No está mal que eventualmente –como en las comidas y cenas de Navidad- se coma con notable abundancia, siempre que en la generalidad de los días se mantenga una dieta sobria. Lo mejor es una alimentación variada (nosotros añadiríamos que también ajustada al tiempo de cada producto y estación). Distingue Feijóo dos apetitos: el del paladar y el del estómago. En caso de desacuerdo entre ambos y de que nos apetezca probar lo que nos sienta mal, hemos de obedecer al estómago. Combate el adagio de que los enfermos siempre apetecen lo dañino. “¿Cómo –se pregunta- es creíble que sea tan madrastra nuestra naturaleza que cuando más necesitamos de su socorro nos inspire sólo una infeliz propensión a lo que nos es nocivo?”. Igualmente arremete contra el prejuicio de que el agua fresca siente mal a los enfermos. Feijóo adoraba el agua de nieve y la bebía en ayunas con frecuencia.
Piensa que el retorno del deseo de comer es señal de recuperación en el convaleciente y –como Avicena- busca una explicación lógica para el extravagante apetito de “picar” yeso, tierra, ceniza, etc. En los tiempos de Feijóo el comer trozos de barro cocido (búcaro) estaba de moda entre las señoras elegantes que creían suavizar y emblanquecer así sus pieles. La condesa de Aulnay cuenta cómo en la tertulia de la princesa de Monteleón las damas de la corte, después de zamparse, algunas, seis jícaras de chocolate, se daban con delicia a comer tierra arcillosa, aunque la madama francesa exagera buscando una visión pintoresca y exótica de España, su testimonio tenía un fondo de verdad. Lo que no mata engorda.
Feijóo anticipa la teoría microbiana de la infección adhiriéndose a la sugestión de Paulino de que sea por causa de “insectos minutísimos” que pasan de unos cuerpos a otros y aumentan su número. En la estela de Oliva Sabuco (Nueva Filosofía de la naturaleza del hombre, 1587), autora a la que ensalza, Feijóo percibe la estrecha relación entre la salud y la economía de las emociones. La alegría, el trabajo y el aire libre, curan. Defiende con entusiasmo la siesta (“sueño meridiano”).
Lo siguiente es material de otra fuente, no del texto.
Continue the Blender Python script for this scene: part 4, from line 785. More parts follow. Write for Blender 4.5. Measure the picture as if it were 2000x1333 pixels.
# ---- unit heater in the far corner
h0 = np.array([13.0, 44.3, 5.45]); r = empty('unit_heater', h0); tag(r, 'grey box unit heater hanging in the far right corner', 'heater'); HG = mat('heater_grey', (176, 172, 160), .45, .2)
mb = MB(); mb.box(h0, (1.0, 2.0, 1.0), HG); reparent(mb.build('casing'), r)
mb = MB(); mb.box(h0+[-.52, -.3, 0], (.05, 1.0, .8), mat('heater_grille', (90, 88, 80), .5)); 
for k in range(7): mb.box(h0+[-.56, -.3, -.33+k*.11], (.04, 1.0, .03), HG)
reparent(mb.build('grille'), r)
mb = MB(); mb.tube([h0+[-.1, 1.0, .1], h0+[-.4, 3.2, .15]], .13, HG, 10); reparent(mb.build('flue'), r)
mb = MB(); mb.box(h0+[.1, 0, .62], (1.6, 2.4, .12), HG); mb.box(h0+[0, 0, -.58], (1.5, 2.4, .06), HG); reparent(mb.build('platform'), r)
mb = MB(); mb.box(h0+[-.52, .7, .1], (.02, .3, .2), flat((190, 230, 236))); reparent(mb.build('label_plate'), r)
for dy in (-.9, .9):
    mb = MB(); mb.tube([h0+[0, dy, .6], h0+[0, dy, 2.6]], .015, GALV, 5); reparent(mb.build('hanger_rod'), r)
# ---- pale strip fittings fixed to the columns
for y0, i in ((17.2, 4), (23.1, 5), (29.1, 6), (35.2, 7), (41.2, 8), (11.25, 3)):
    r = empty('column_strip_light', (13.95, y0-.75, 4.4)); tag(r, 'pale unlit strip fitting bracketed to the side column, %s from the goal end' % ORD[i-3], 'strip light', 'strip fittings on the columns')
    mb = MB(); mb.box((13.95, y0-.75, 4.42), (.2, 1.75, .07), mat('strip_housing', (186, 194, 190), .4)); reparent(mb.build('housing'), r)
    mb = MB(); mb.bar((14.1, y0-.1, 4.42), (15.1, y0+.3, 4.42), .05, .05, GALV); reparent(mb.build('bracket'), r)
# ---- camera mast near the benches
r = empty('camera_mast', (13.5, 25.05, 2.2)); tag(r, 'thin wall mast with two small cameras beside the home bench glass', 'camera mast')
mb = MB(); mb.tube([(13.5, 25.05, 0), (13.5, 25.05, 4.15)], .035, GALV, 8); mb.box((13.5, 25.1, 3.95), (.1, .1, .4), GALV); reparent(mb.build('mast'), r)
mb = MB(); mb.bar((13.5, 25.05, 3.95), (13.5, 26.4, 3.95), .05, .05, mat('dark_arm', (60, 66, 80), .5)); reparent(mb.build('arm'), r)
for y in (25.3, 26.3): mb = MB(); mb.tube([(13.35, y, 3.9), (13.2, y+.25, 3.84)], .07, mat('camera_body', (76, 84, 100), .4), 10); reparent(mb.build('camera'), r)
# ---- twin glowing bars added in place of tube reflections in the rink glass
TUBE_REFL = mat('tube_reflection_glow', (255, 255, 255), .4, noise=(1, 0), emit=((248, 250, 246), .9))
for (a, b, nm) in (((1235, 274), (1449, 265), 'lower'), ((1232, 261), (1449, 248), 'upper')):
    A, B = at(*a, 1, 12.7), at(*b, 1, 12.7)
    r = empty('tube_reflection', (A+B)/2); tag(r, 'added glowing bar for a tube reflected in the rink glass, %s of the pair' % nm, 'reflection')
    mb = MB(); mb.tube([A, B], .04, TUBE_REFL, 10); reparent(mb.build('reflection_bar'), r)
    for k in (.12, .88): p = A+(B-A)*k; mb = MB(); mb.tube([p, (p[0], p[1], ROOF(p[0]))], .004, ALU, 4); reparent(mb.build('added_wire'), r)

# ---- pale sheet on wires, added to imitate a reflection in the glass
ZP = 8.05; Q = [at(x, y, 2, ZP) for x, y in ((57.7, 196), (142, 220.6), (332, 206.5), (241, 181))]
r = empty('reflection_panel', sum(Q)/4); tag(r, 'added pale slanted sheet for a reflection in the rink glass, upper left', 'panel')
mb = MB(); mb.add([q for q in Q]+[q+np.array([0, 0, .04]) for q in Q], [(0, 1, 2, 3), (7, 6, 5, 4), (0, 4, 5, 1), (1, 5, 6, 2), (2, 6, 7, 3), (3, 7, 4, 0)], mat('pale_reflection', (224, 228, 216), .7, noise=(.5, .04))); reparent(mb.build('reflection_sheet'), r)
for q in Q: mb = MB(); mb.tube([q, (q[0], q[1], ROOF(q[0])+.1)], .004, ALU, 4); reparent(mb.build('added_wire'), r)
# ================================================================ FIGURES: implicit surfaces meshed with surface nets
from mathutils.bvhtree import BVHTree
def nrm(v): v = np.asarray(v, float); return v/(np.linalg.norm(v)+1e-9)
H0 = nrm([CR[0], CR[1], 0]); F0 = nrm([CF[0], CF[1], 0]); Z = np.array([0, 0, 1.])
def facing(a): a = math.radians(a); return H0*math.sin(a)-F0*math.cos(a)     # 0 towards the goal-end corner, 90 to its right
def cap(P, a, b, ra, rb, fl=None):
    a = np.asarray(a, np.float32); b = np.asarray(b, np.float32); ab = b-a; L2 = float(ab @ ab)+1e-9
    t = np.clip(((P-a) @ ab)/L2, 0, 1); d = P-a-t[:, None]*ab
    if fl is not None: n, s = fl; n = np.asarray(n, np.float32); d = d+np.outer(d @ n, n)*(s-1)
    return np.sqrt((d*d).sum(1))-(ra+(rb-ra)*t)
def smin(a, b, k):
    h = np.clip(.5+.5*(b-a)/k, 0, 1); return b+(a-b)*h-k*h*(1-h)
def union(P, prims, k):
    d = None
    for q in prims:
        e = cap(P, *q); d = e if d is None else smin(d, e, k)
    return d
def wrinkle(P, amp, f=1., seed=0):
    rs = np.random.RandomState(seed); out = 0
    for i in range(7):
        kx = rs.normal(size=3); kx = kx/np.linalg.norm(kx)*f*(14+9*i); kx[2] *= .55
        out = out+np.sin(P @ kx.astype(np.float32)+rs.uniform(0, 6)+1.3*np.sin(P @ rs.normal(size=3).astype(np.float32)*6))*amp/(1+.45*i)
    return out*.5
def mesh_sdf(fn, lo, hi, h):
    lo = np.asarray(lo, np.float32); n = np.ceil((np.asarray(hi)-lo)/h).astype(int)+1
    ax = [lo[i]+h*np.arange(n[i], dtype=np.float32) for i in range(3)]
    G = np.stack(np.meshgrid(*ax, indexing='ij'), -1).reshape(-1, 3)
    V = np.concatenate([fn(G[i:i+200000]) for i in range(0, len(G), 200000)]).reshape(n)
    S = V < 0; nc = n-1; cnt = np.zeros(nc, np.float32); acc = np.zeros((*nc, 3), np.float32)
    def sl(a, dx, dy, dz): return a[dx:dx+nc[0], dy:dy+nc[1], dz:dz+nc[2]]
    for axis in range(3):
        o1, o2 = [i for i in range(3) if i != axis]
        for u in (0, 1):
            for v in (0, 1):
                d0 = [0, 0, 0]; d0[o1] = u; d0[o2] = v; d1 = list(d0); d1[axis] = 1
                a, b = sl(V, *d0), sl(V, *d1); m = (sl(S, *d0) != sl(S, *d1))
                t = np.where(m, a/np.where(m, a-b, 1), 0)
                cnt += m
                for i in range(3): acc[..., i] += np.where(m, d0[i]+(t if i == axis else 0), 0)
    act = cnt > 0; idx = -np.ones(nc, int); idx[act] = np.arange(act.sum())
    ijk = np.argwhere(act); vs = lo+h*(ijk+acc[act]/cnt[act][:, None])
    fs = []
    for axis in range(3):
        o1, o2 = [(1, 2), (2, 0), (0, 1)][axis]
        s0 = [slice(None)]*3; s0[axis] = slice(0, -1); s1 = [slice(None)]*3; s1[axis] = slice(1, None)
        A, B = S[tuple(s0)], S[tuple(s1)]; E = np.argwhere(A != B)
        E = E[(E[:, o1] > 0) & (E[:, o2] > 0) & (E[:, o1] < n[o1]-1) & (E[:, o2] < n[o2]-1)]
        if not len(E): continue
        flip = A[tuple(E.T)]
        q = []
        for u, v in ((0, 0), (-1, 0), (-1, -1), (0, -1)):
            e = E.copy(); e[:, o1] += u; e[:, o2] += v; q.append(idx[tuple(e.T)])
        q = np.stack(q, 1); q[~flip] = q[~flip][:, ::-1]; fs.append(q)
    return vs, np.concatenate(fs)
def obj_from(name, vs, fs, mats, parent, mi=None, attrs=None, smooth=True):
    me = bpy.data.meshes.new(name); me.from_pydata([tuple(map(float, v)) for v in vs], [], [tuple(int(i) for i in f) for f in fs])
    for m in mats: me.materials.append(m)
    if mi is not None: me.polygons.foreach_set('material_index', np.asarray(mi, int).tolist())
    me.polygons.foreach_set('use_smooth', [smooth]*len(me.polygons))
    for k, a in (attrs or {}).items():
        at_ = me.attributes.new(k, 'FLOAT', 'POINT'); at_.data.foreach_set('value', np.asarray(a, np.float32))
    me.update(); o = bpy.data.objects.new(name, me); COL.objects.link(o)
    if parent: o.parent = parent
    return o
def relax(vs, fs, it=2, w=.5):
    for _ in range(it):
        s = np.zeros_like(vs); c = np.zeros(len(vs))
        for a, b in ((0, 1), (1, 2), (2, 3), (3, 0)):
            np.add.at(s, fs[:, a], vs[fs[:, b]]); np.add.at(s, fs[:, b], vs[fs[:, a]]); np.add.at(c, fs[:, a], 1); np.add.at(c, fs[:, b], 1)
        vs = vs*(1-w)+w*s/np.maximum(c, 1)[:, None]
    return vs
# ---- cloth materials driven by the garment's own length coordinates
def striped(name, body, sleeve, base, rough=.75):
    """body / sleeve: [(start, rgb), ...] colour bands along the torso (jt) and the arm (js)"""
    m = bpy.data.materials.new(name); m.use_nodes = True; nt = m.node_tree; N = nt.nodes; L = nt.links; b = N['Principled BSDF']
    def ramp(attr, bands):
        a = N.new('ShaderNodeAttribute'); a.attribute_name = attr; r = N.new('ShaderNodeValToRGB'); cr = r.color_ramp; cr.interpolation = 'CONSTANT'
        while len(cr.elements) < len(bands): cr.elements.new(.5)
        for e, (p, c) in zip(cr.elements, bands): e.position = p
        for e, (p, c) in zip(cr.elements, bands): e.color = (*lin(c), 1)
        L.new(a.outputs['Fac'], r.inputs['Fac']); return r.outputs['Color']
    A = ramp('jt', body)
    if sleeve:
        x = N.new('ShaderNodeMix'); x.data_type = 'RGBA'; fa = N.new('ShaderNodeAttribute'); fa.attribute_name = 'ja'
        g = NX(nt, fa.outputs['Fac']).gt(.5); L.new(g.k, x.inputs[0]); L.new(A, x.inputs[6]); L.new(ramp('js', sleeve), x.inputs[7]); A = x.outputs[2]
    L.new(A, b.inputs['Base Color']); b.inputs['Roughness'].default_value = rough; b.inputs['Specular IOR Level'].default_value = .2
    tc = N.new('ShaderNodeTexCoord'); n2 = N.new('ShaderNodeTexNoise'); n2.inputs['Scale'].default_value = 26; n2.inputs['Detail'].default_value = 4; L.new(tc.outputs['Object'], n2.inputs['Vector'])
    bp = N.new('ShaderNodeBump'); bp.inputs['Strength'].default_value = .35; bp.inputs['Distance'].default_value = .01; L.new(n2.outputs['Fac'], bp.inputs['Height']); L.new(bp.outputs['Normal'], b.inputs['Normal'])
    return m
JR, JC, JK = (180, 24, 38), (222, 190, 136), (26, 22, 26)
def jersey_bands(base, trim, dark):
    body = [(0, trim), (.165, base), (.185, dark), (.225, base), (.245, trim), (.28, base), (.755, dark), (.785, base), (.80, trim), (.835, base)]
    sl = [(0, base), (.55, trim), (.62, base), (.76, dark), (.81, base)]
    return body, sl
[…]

Se interesó mucho por el estudio de los sentidos, proponiendo un sentido del tiempo, pero sobre todo estudió el gusto y el olfato, a los que llama “porteros del domicilio del alma”, pues informan de si es amigo o enemigo el huésped que llama a la puerta. ¡Agudo el monje! En efecto, nadie se moriría por comer una almeja en mal estado si la olfateara bien antes, y todo el mundo escogería el mejor melocotón y no el malo grandote que se corrompe de prisa, si usara su olfato en lugar de la vista, para informarse de su sabor. Ya se percató el monje de lo decisivo que es el olfato en nuestras simpatías y antipatías.
Feijóo vivió larga, lúcida y saludable vida. Se cuenta que a los ochenta y cuatro todavía citaba de memoria pasajes enteros de sus autores favoritos. Prueba de que no es mal consejero. Y eso, ¡habiendo sido fumador! Alguna debilidad ha de tener incluso el más sensato.